Oturduğumuz masayı toparlamak için bir çalışan geldi ve ‘Doydunuz mu?’ diye sordu. Arkadaşım ‘hayır doymadık’ dedi. Fuar görevlisi ‘Bir daha yapalım abi’ dedi. Bizim arkadaş da espirili bir dille ‘ikinci kez yersek dürümler şirketten mi?’ diye sorduğunda fırçayı yedi. Görevli arkadaş sert bir üslupla ‘Olur mu öyle şey? Şirketten olur mu ya’ cevabını verip hemen masadan uzaklaştı. Hepimiz çok şaşırdık. Bu tip şeyler her zaman yaşanır aslında. Bizim esnafımıza ‘şirketten olsun abi’ dediğimizde ‘canın sağ olsun’ abi der.
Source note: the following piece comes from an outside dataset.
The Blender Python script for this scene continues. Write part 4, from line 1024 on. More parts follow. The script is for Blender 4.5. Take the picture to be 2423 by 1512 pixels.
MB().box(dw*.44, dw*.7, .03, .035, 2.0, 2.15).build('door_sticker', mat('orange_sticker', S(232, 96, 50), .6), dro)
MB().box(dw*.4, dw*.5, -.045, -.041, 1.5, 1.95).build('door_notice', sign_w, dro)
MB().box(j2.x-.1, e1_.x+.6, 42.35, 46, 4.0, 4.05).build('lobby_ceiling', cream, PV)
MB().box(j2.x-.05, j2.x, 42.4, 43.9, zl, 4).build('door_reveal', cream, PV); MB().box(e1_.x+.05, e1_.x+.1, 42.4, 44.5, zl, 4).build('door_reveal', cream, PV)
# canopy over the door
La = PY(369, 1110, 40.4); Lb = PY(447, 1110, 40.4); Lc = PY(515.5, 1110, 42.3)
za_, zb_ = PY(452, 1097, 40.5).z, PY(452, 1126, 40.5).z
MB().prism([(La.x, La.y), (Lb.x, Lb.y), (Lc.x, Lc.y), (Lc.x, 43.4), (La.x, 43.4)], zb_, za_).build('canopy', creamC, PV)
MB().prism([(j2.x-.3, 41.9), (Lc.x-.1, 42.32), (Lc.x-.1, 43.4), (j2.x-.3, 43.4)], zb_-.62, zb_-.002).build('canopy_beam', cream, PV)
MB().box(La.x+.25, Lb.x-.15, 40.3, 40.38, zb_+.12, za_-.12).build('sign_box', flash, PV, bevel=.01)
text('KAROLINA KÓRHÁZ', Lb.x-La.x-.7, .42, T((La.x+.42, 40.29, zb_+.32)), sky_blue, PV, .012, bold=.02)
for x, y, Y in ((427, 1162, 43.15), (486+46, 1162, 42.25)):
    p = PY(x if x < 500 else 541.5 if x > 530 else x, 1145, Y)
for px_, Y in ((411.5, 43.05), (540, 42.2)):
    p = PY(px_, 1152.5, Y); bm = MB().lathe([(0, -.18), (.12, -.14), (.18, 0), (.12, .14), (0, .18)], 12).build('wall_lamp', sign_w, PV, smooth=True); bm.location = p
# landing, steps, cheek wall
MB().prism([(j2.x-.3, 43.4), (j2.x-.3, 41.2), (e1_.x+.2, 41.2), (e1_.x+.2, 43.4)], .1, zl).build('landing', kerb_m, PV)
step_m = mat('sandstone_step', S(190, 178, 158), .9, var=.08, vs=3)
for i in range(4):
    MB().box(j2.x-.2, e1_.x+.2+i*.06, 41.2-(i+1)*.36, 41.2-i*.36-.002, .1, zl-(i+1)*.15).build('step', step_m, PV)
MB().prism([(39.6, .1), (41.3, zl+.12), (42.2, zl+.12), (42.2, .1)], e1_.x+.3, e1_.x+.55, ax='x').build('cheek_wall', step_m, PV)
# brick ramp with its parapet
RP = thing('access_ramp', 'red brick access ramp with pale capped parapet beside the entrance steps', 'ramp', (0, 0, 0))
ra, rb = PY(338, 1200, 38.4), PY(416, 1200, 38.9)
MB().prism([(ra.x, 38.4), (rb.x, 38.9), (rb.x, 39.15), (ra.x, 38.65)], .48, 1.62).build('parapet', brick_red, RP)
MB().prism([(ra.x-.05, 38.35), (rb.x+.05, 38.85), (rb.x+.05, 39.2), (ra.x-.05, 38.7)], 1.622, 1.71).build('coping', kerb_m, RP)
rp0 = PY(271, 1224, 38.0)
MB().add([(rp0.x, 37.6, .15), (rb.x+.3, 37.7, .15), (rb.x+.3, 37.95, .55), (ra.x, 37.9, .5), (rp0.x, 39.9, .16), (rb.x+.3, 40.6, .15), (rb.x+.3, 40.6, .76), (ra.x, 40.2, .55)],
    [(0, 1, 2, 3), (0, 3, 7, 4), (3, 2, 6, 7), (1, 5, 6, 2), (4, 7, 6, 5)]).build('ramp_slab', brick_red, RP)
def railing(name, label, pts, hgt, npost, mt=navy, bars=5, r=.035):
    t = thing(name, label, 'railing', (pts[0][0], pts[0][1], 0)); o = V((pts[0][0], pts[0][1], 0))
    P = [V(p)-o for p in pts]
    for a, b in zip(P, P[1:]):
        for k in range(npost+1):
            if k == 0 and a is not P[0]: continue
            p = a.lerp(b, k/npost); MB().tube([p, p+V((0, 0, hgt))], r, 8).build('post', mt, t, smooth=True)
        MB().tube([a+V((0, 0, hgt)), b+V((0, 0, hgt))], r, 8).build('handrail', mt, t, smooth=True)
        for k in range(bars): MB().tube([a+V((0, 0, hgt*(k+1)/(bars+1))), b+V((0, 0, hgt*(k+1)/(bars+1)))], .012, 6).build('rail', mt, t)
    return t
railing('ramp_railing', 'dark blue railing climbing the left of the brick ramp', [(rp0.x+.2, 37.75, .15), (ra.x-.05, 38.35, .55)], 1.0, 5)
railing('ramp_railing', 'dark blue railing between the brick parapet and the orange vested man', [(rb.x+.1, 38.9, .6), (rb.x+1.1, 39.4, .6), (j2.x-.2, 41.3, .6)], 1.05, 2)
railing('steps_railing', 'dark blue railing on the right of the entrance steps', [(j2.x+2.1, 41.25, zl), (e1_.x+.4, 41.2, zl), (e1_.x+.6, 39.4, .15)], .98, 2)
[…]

Biz de aslında paramızla yiyecektik ama yine de orada Gaziantepli arkadaşımızdan böyle bir cevap beklemiştik. “Canınız sağ olsun abi…”

“NE BAKIYORSUNUZ?  BAKACAĞINIZA ALIN”

Yarı aç yarı tok biraz da alanı gezmeye karar verdik. Tezgahlara sıralanmış bin bir çeşit peynire doğru yaklaştık. Birbirinden farklı peynirleri incelerken esnafın bağırmasıyla irkildik. ‘Abi ne bakıyorsunuz?  Bakacağınıza alın.’ O ses bizi kendimize getirdi. ‘Abi, bağırma bakıyoruz’ diye cevap verdik ve gezmeye devam ettik.

Günlerdir duyurusu yapılan Antep lezzetlerinin sunumu vasattı… Tezgahlara özensiz şekilde dizilmiş tatlılara ve sarmalara bakarak ilerledik. Hiç biri ‘al beni’ demiyordu. Fiyatlar konusuna hiç girmek istemiyorum;  gidip görmeniz lazım…

YARIM KİLOYU TARTAMAYIZ DEDİLER

Kovalara doldurulmuş salçaları gördük. Yarım kilo salça almak istedik. Gözü tok esnaf; ‘Yarım kilo tartmaz benim tartı’ dedi. ‘Tartı değil mi neden tartmasın?’ dedik. Gönülsüzce salçayı kaba koymaya başlayan esnaf ağabeyimiz ödemeyi kredi kartı ile yapacağımızı duyunca 1 kilo salça ücreti alacağını söyledi. Çok çeşitli ticaret gördük ama göz göre göre yarım kilo ürün alıp ödemeyi bir kilo olarak yapmamıştık hiç… Bizde haklı olarak vazgeçtik salça almaktan.

Salçacıdan da ağzımızın payını aldıktan sonra yarı aç yarı tok fuardan ayrılma kararı aldık ve oradan uzaklaştık.

GAZİANTEP’E ZARAR VERDİLER

Etkinliğin adı ‘Gazi Antep Tanıtım Günleri’ydi. Biz oraya Gaziantep’i tanımaya gitmiştik. 2-3 esnafla orada muhatap olduk. Gaziantep’i böyle tanımak istemezdik…

Bizim Gaziantep heyecanımız bu kadar sürdü. Orada Gaziantep’i tanıtmıyorlar, Gaziantep’e zarar veriyorlar.

Ben Gaziantep Büyükşehir Belediye Başkanı Fatma Şahin’e seslenmek istiyorum. Sizin bin emekle tanıtmaya çalıştığınız Gaziantep ile fuar adı altında tanıtılmaya çalışılan Gaziantep aynı değil.

Benim gibi ziyaret eden daha birçoğu da bu görüşlerini sosyal medya çoktan paylaştı bile.